## CHALLENGE
Leave out the images; return the rest of the data exactly.

## DATASET EXTRACT
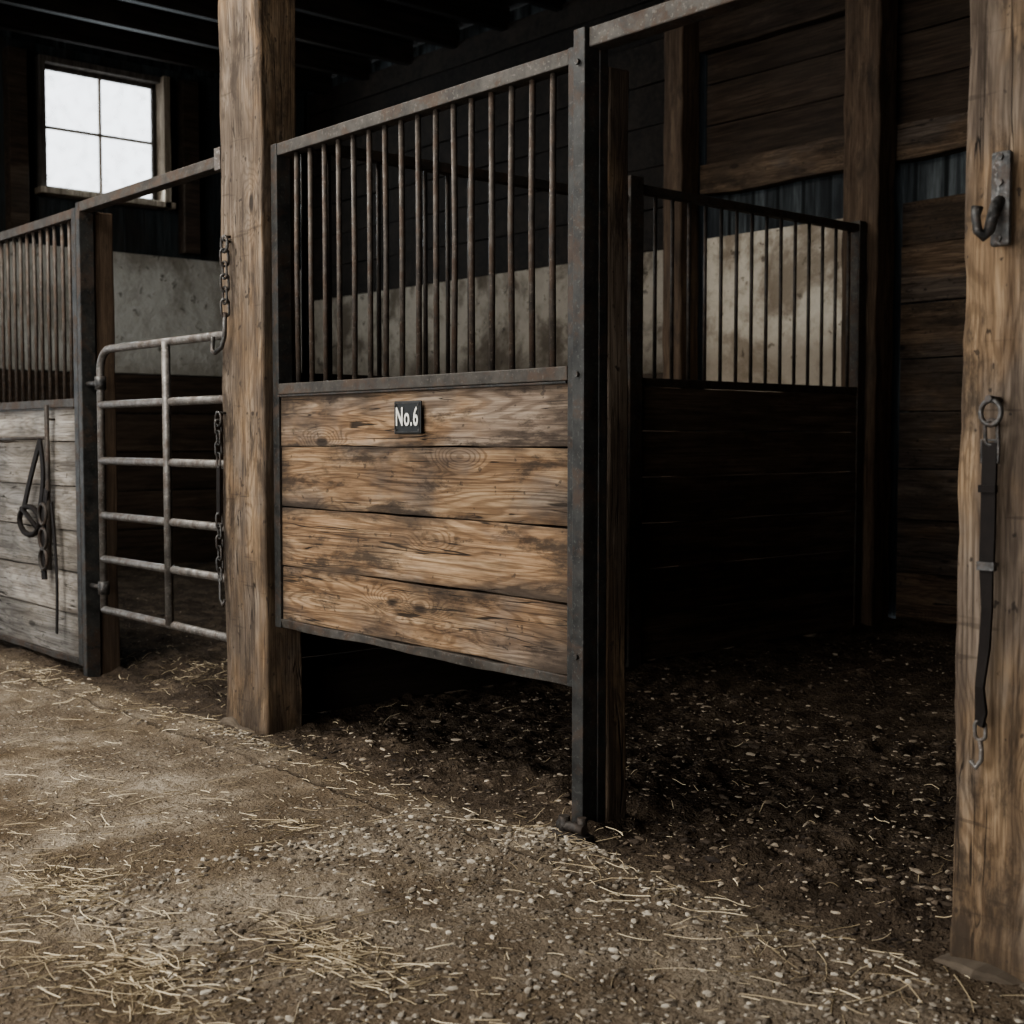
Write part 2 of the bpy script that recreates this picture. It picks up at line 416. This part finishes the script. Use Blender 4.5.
straws('scattered_straw', [
    (-3.14, 1.28, .13, .06, 260, .012, .10, A), (-2.36, 1.53, .13, .05, 330, .012, .12, A), (-2.49, 1.17, .16, .08, 360, .012, .13, A),
    (-2.9, 1.1, .25, .12, 160, .012, .12, A), (-3.5, 1.35, .3, .15, 110, .01, .09, A),
    (-3.24, 1.97, .08, .03, 60, .015, .08, A), (-4.03, 1.65, .3, .12, 60, .02, .12, A), (-5.7, 2.3, .6, .08, 200, .015, .13, A),
    (-5.2, 1.9, .7, .25, 70, .015, .11, A), (-2.0, 2.30, .4, .06, 100, .015, .13, A), (-1.7, 2.2, .25, .10, 50, .02, .16, A),
    (-4.45, 2.40, .25, .05, 80, .015, .08, A), (-3.1, 1.6, 1.1, .5, 2000, .006, .04, A), (-2.62, 2.40, .15, .04, 70, .015, .10, A),
    (-2.2, 3.0, .9, .5, 320, .010, .06, A), (-5.3, 2.95, .5, .2, 300, .02, .13, A), (-3.6, 2.35, .6, .06, 120, .010, .08, A),
    (-2.7, 1.7, .6, .35, 70, .05, .16, A)], M_STRAW)

# ------------------------------------------------------------------ STALL FRONT PANELS
PY = 2.56
def stall_panel(name, x0, x1, zb, zt, zmid, boards, wmat, barpitch, rs=.05):
    P = empty(name, ((x0 + x1) / 2, PY, zb))
    box('left_stile', x0, x0 + .042, PY - .03, PY + .03, zb, zt, M_FRAME, P, .003)
    box('right_stile', x1 - rs, x1, PY - .03, PY + .03, zb, zt, M_FRAME, P, .003)
    xa_, xb_ = x0 + .042, x1 - rs
    box('top_rail', xa_, xb_, PY - .028, PY + .028, zt - .045, zt - .001, M_RAIL, P, .003)
    box('mid_rail', xa_, xb_, PY - .032, PY + .028, zmid - .02, zmid + .02, M_RAIL, P, .003)
    box('mid_rail_lip', xa_, xb_, PY - .036, PY - .030, zmid - .028, zmid - .022, M_FRAME, P, .001)
    box('bottom_rail', xa_, xb_, PY - .028, PY + .028, zb, zb + .03, M_RAIL, P, .003, wob=.008)
    zz = [zb + .028] + boards + [zmid - .022]
    for i, (a, b) in enumerate(zip(zz, zz[1:])):
        box('board_%d' % (i + 1), xa_, xb_, PY - .014 - random.uniform(0, .008), PY + .018, a + .002, b - .002, wmat, P, .003, wob=.006, freq=2.5)
    n = int(round((xb_ - xa_) / barpitch)); bars = []
    for i in range(1, n):
        x = xa_ + (xb_ - xa_) * i / n + random.uniform(-.003, .003)
        bars.append(([(x, PY, zmid + .018), (x + random.uniform(-.003, .003), PY + random.uniform(-.003, .003), (zmid + zt) / 2), (x, PY, zt - .03)], .0095, 10))
    tubes('bars', bars, M_BAR, P)
    return P
P6 = stall_panel('stall_front_panel', -4.255, -2.652, .41, 2.17, 1.285, [.64, .855, 1.078], W_PANEL, .088, .03)
stall_panel('stall_front_panel', -8.2, -6.0, .035, 2.175, 1.275, [.27, .47, .67, .88, 1.09], W_GREY, .088)

J = empty('stall_door_jamb', (-2.63, 2.6, 0))
box('steel_channel', -2.651, -2.606, 2.52, 2.575, -.02, 2.21, M_FRAME, J, .003)
box('channel_flange', -2.612, -2.602, 2.575, 2.605, -.02, 2.20, M_FRAME, J, .002)
box('timber_backing', -2.655, -2.598, 2.607, 2.685, -.03, 2.12, W_POST, J, .006, wob=.006)
tubes('bolt_heads', [([(-2.63, 2.521, z), (-2.63, 2.511, z)], .008, 6) for z in (.5, 1.28, 2.12)], M_IRON, J)
J2 = empty('stall_door_jamb', (-6.0, 2.6, 0))
box('steel_channel', -5.998, -5.955, 2.53, 2.60, -.02, 2.195, M_FRAME, J2, .003)
box('timber_backing', -6.05, -5.965, 2.602, 2.70, -.03, 2.16, W_POSTD, J2, .006, wob=.006)

H = empty('header_track', (-2, 2.56, 2.2))
box('rail', -2.601, -1.475, 2.53, 2.59, 2.155, 2.208, M_RAIL, H, .004)
H = empty('header_track', (-5.2, 2.56, 2.2))
box('rail', -5.954, -4.60, 2.53, 2.59, 2.15, 2.195, M_RAIL, H, .004)
box('rail_bracket', -4.63, -4.585, 2.505, 2.528, 2.13, 2.215, M_GALV, H, .003)

# ------------------------------------------------------------------ POSTS
T1 = empty('timber_post', (-4.4, 2.58, 0))
box('post', -4.578, -4.268, 2.5, 2.655, -.03, 3.97, W_POST, T1, .007, wob=.010, segl=90, freq=2.0)
box('concrete_footing', -4.60, -4.24, 2.47, 2.68, -.06, .014, M_CONC, T1, .015, wob=.03, segl=14, freq=9)
T2 = empty('timber_post', (-1.28, 2.6, 0))
box('post', -1.466, -1.14, 2.5, 2.70, -.03, 3.97, W_POST, T2, .008, wob=.013, segl=90, freq=2.6)
box('concrete_footing', -1.50, -.95, 2.45, 2.75, -.06, .02, M_CONC, T2, .015, wob=.03, segl=14, freq=9)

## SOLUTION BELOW
Write part 2 of the bpy script that recreates this picture. It picks up at line 416. This part finishes the script. Use Blender 4.5.
straws('scattered_straw', [
    (-3.14, 1.28, .13, .06, 260, .012, .10, A), (-2.36, 1.53, .13, .05, 330, .012, .12, A), (-2.49, 1.17, .16, .08, 360, .012, .13, A),
    (-2.9, 1.1, .25, .12, 160, .012, .12, A), (-3.5, 1.35, .3, .15, 110, .01, .09, A),
    (-3.24, 1.97, .08, .03, 60, .015, .08, A), (-4.03, 1.65, .3, .12, 60, .02, .12, A), (-5.7, 2.3, .6, .08, 200, .015, .13, A),
    (-5.2, 1.9, .7, .25, 70, .015, .11, A), (-2.0, 2.30, .4, .06, 100, .015, .13, A), (-1.7, 2.2, .25, .10, 50, .02, .16, A),
    (-4.45, 2.40, .25, .05, 80, .015, .08, A), (-3.1, 1.6, 1.1, .5, 2000, .006, .04, A), (-2.62, 2.40, .15, .04, 70, .015, .10, A),
    (-2.2, 3.0, .9, .5, 320, .010, .06, A), (-5.3, 2.95, .5, .2, 300, .02, .13, A), (-3.6, 2.35, .6, .06, 120, .010, .08, A),
    (-2.7, 1.7, .6, .35, 70, .05, .16, A)], M_STRAW)

# ------------------------------------------------------------------ STALL FRONT PANELS
PY = 2.56
def stall_panel(name, x0, x1, zb, zt, zmid, boards, wmat, barpitch, rs=.05):
    P = empty(name, ((x0 + x1) / 2, PY, zb))
    box('left_stile', x0, x0 + .042, PY - .03, PY + .03, zb, zt, M_FRAME, P, .003)
    box('right_stile', x1 - rs, x1, PY - .03, PY + .03, zb, zt, M_FRAME, P, .003)
    xa_, xb_ = x0 + .042, x1 - rs
    box('top_rail', xa_, xb_, PY - .028, PY + .028, zt - .045, zt - .001, M_RAIL, P, .003)
    box('mid_rail', xa_, xb_, PY - .032, PY + .028, zmid - .02, zmid + .02, M_RAIL, P, .003)
    box('mid_rail_lip', xa_, xb_, PY - .036, PY - .030, zmid - .028, zmid - .022, M_FRAME, P, .001)
    box('bottom_rail', xa_, xb_, PY - .028, PY + .028, zb, zb + .03, M_RAIL, P, .003, wob=.008)
    zz = [zb + .028] + boards + [zmid - .022]
    for i, (a, b) in enumerate(zip(zz, zz[1:])):
        box('board_%d' % (i + 1), xa_, xb_, PY - .014 - random.uniform(0, .008), PY + .018, a + .002, b - .002, wmat, P, .003, wob=.006, freq=2.5)
    n = int(round((xb_ - xa_) / barpitch)); bars = []
    for i in range(1, n):
        x = xa_ + (xb_ - xa_) * i / n + random.uniform(-.003, .003)
        bars.append(([(x, PY, zmid + .018), (x + random.uniform(-.003, .003), PY + random.uniform(-.003, .003), (zmid + zt) / 2), (x, PY, zt - .03)], .0095, 10))
    tubes('bars', bars, M_BAR, P)
    return P
P6 = stall_panel('stall_front_panel', -4.255, -2.652, .41, 2.17, 1.285, [.64, .855, 1.078], W_PANEL, .088, .03)
stall_panel('stall_front_panel', -8.2, -6.0, .035, 2.175, 1.275, [.27, .47, .67, .88, 1.09], W_GREY, .088)

J = empty('stall_door_jamb', (-2.63, 2.6, 0))
box('steel_channel', -2.651, -2.606, 2.52, 2.575, -.02, 2.21, M_FRAME, J, .003)
box('channel_flange', -2.612, -2.602, 2.575, 2.605, -.02, 2.20, M_FRAME, J, .002)
box('timber_backing', -2.655, -2.598, 2.607, 2.685, -.03, 2.12, W_POST, J, .006, wob=.006)
tubes('bolt_heads', [([(-2.63, 2.521, z), (-2.63, 2.511, z)], .008, 6) for z in (.5, 1.28, 2.12)], M_IRON, J)
J2 = empty('stall_door_jamb', (-6.0, 2.6, 0))
box('steel_channel', -5.998, -5.955, 2.53, 2.60, -.02, 2.195, M_FRAME, J2, .003)
box('timber_backing', -6.05, -5.965, 2.602, 2.70, -.03, 2.16, W_POSTD, J2, .006, wob=.006)

H = empty('header_track', (-2, 2.56, 2.2))
box('rail', -2.601, -1.475, 2.53, 2.59, 2.155, 2.208, M_RAIL, H, .004)
H = empty('header_track', (-5.2, 2.56, 2.2))
box('rail', -5.954, -4.60, 2.53, 2.59, 2.15, 2.195, M_RAIL, H, .004)
box('rail_bracket', -4.63, -4.585, 2.505, 2.528, 2.13, 2.215, M_GALV, H, .003)

# ------------------------------------------------------------------ POSTS
T1 = empty('timber_post', (-4.4, 2.58, 0))
box('post', -4.578, -4.268, 2.5, 2.655, -.03, 3.97, W_POST, T1, .007, wob=.010, segl=90, freq=2.0)
box('concrete_footing', -4.60, -4.24, 2.47, 2.68, -.06, .014, M_CONC, T1, .015, wob=.03, segl=14, freq=9)
T2 = empty('timber_post', (-1.28, 2.6, 0))
box('post', -1.466, -1.14, 2.5, 2.70, -.03, 3.97, W_POST, T2, .008, wob=.013, segl=90, freq=2.6)
box('concrete_footing', -1.50, -.95, 2.45, 2.75, -.06, .02, M_CONC, T2, .015, wob=.03, segl=14, freq=9)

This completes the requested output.